"Pannelli fotovoltaici non aderenti al tetto"

L’impianto su un capannone di Alfonsine. Il gestore energetico chiede la restituzione di 146rmila euro di incentivi. Il Tar conferma

"Pannelli fotovoltaici non aderenti al tetto"

"Pannelli fotovoltaici non aderenti al tetto"

L’impianto fotovoltaico su quel capannone di Alfonsine non era stato realizzato con la stessa inclinazione del tetto. Bensì sulla copertura a cupolini grazie a cavalletti e con inclinazione di sette gradi. Una differenza che ai più non dirà nulla ma che in questa singolare vicenda vale quasi 146 mila euro: a tanto ammontano gli incentivi di settore che la Gse spa (gestore servizi energetici) aveva chiesto indietro alla ditta che aveva realizzato l’opera, la Bb Plast srl. Una richiesta che ora il Tar del Lazio ha confermato.

L’impianto in questione ha una potenza di 86,40 kilowatt e la domanda della srl alfonsinese per farsi riconoscere le tariffe incentivanti, è datata settembre 2011. A prevederlo è una norma del maggio di quello stesso anno: e così dalla Gse nell’aprile 2012 arriva disco verde alla tariffa pari a 0,32 euro a kilowatt-ora.

Nell’ottobre di due anni dopo la stessa Gse fa sapere di essere intenzionata a compiere una verifica: tanto che dopo qualche giorno al capannone si presentano i tecnici della Icim spa, gruppo specializzato in consulenze e certificazioni. Il responso arriva a giugno 2015 quando sempre Gse scrive alla srl alfonsinese per informarla del fatto che dal sopralluogo è emerso che l’installazione dell’impianto era stata approvata grazie a una nota al Comune per manutenzione ordinaria: e invece c’è quella struttura inclinata a cavalletti “in difformità alla comunicazione di inizio lavori”. La Bb Plast non ci sta e comunica formalmente alla Gse di avere seguito la procedura prevista per le aree non vincolate e non inserite nei centri storici; e poi il Comune non le aveva contestato nulla: come dire che l’autorizzazione doveva considerarsi valida. La Gse rilancia e nel marzo 2016 interpella l’Unione dei Comuni della Bassa Romagna. La risposta – secondo quanto sintetizzato nella sentenza pubblicata nei giorni scorsi – è netta: la comunicazione preventiva non è “titolo idoneo alla tipologia di installazione eseguita”.

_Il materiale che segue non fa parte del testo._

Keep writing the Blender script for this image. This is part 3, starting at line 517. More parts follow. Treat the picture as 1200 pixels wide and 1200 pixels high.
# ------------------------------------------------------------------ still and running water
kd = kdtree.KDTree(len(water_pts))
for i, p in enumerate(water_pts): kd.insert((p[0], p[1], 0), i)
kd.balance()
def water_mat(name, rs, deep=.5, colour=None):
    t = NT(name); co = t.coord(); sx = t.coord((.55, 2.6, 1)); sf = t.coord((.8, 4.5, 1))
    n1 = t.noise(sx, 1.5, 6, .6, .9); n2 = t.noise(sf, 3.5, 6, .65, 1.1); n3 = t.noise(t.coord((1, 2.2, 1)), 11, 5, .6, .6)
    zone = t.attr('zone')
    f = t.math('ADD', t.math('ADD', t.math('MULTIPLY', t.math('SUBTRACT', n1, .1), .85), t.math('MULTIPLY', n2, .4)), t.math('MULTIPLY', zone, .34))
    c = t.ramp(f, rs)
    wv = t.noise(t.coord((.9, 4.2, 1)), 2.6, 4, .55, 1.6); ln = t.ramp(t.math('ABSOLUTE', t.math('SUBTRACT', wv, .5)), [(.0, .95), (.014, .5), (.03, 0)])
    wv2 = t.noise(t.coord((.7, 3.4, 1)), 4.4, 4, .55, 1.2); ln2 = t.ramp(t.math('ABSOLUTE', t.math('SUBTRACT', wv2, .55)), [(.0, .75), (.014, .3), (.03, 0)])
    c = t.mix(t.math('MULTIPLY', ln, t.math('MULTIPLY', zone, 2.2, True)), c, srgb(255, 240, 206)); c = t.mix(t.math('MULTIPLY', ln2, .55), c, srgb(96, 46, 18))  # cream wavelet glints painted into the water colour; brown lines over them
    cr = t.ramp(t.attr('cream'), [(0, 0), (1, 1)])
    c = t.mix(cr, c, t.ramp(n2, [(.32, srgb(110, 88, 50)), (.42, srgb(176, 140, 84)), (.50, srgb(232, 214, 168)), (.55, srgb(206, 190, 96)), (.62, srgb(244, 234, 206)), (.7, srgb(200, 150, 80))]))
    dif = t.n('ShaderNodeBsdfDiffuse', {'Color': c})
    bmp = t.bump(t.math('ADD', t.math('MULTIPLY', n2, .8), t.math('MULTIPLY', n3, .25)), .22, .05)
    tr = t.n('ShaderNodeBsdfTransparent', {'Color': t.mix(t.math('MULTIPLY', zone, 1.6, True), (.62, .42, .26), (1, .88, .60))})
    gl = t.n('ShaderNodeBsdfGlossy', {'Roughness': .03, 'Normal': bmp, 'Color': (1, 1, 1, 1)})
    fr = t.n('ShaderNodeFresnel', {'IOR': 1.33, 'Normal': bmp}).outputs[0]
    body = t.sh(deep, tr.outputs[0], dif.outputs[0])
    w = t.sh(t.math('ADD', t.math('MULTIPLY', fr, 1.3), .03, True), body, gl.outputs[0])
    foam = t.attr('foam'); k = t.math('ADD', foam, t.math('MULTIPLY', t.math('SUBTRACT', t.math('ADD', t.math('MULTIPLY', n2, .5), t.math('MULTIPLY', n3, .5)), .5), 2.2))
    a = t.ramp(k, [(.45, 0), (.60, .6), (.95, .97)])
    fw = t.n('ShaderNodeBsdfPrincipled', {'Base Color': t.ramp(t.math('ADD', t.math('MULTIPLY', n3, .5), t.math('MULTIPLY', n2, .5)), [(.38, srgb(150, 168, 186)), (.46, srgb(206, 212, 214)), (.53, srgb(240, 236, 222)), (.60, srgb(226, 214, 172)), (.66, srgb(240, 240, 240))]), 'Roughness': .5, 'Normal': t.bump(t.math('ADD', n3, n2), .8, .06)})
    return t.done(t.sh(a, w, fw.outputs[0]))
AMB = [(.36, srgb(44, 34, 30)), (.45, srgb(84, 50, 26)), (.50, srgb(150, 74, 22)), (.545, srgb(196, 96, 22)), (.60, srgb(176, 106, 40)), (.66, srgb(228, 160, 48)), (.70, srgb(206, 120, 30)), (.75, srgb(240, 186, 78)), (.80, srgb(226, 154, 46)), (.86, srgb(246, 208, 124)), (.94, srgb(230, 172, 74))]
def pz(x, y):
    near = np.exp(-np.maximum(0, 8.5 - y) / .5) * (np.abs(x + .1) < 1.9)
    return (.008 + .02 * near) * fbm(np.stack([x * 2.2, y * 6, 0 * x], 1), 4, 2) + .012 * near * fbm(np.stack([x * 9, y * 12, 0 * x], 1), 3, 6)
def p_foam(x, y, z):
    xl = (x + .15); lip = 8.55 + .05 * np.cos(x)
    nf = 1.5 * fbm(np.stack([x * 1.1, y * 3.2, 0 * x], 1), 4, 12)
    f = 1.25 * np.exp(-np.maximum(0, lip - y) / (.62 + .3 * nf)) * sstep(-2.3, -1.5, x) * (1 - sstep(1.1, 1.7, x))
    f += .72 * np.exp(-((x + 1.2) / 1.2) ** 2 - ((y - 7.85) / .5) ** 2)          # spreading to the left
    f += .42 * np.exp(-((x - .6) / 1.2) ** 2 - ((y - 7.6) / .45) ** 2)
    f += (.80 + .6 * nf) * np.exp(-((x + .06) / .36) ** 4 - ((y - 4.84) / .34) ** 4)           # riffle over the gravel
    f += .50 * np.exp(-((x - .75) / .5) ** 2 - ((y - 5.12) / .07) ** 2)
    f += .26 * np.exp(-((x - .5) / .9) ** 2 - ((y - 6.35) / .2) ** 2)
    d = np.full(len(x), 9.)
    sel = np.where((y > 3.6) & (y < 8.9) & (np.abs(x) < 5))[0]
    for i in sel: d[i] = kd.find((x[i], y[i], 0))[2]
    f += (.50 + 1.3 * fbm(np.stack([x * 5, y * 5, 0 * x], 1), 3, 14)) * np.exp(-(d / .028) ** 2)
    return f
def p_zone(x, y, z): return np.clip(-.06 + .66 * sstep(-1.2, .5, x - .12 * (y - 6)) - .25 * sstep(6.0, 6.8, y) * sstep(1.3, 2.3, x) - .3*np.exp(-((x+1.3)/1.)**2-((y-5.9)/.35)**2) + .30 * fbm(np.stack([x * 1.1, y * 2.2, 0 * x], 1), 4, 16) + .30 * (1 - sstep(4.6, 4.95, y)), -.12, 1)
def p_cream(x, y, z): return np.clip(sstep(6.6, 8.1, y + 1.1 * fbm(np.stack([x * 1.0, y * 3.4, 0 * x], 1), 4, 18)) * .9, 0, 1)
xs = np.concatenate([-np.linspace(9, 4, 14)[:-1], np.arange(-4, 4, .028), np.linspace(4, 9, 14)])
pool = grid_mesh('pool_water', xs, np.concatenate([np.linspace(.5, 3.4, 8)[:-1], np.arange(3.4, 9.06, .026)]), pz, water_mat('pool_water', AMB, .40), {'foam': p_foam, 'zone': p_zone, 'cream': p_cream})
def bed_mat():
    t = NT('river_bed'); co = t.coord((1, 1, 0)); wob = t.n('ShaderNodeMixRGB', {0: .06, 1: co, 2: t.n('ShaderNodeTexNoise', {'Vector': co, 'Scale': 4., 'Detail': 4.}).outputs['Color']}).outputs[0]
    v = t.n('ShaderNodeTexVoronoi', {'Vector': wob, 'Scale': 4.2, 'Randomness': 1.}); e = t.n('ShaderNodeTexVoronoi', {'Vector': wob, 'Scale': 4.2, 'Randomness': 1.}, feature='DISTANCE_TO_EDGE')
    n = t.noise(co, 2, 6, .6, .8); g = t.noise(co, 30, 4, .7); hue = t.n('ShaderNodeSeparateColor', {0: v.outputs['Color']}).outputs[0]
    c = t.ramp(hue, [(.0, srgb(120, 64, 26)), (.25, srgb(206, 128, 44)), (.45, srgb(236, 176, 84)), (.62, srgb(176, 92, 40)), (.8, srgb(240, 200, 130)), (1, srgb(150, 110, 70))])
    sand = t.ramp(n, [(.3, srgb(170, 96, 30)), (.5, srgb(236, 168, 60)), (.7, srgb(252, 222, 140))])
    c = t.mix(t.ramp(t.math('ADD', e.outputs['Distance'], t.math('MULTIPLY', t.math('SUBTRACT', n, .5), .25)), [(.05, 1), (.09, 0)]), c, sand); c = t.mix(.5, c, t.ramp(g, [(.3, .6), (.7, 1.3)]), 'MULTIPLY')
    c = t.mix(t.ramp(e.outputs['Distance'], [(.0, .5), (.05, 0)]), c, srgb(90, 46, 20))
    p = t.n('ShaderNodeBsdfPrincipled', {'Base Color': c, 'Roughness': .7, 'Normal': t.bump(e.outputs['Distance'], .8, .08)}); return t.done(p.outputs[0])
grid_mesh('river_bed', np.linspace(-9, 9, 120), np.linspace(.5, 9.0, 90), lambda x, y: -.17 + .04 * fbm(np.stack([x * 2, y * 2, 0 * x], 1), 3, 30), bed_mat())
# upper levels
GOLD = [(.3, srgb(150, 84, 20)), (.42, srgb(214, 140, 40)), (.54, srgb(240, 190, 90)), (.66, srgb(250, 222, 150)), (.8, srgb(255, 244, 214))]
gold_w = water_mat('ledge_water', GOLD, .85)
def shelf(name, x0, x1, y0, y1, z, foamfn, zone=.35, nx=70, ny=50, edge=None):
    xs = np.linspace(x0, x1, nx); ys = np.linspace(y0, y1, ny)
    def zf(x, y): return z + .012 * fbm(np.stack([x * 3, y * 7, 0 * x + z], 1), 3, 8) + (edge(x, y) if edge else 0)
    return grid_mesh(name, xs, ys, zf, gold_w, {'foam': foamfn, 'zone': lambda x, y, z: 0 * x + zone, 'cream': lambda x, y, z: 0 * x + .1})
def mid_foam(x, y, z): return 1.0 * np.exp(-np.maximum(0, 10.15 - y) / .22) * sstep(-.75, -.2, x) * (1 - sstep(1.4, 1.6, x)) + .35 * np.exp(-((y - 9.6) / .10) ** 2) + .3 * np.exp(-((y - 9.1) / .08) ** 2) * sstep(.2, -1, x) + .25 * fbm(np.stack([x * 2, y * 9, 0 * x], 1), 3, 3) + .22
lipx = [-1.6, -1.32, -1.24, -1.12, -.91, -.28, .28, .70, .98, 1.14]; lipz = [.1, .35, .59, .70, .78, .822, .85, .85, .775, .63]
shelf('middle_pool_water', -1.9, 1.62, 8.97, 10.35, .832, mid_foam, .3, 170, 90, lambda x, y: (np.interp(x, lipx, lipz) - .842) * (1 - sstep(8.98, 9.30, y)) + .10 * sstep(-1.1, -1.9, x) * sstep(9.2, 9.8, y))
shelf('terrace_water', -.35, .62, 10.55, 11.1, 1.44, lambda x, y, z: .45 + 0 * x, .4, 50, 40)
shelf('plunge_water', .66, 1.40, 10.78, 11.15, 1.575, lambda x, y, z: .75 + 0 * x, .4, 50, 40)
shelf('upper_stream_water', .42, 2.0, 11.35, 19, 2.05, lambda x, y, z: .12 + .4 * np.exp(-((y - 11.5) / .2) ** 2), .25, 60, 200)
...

Le conseguenze si manifestano rapidamente: il primo luglio successivo Gse dichiara decaduto il diritto alle tariffe incentivanti. E circa un mese dopo comunica di essere tenuta al recupero degli incentivi “indebitamente percepiti”. Ovvero al centesimo 145.757,33 euro.

A quel punto Bb Plast decide di fare ricorso sia contro i provvedimenti di Gse che contro l’Unione. A suo avviso, dato che l’impianto ha potenza inferiore ai 200 kilowatt, si rientra nel campo dell’edilizia libera: basta cioè una semplice comunicazione al Comune. Inoltre non si è tenuto conto della particolarità del tetto, a cupolini, e del fatto che i pannelli fissati ai cavalletti, non hanno modificato la sagoma della struttura in quanto paralleli. Inoltre il provvedimento di decadenza dagli incentivi adottato più di 18 mesi dopo, mica era arrivato in ragione della scoperta di documenti falsi o di fatti nuovi: come dire che era tardivo.

Per il collegio romano – presieduto dal giudice Elena Stanizzi -, il ricorso è invece infondato proprio perché Gse “ha rilevato che l’impianto non risponde alla descrizione” della norma di settore a causa della “struttura di supporto a cavalletti e con una inclinazione di sette gradi”. Inoltre, “come correttamente evidenziato” dall’Unione, installare panelli fotovoltaici non aderenti al tetto, è equiparabile a una “manutenzione straordinaria”. Cioè alla domanda bisogna allegare “elaborati progettuali sulla conformità” oltre che eventuali permessi di natura paesaggistica. Da ultimo il potere di verifica di Gse: sempre valido. In definitiva, ricorso respinto e srl condannata a pagare 3.000 euro di spese di giudizio.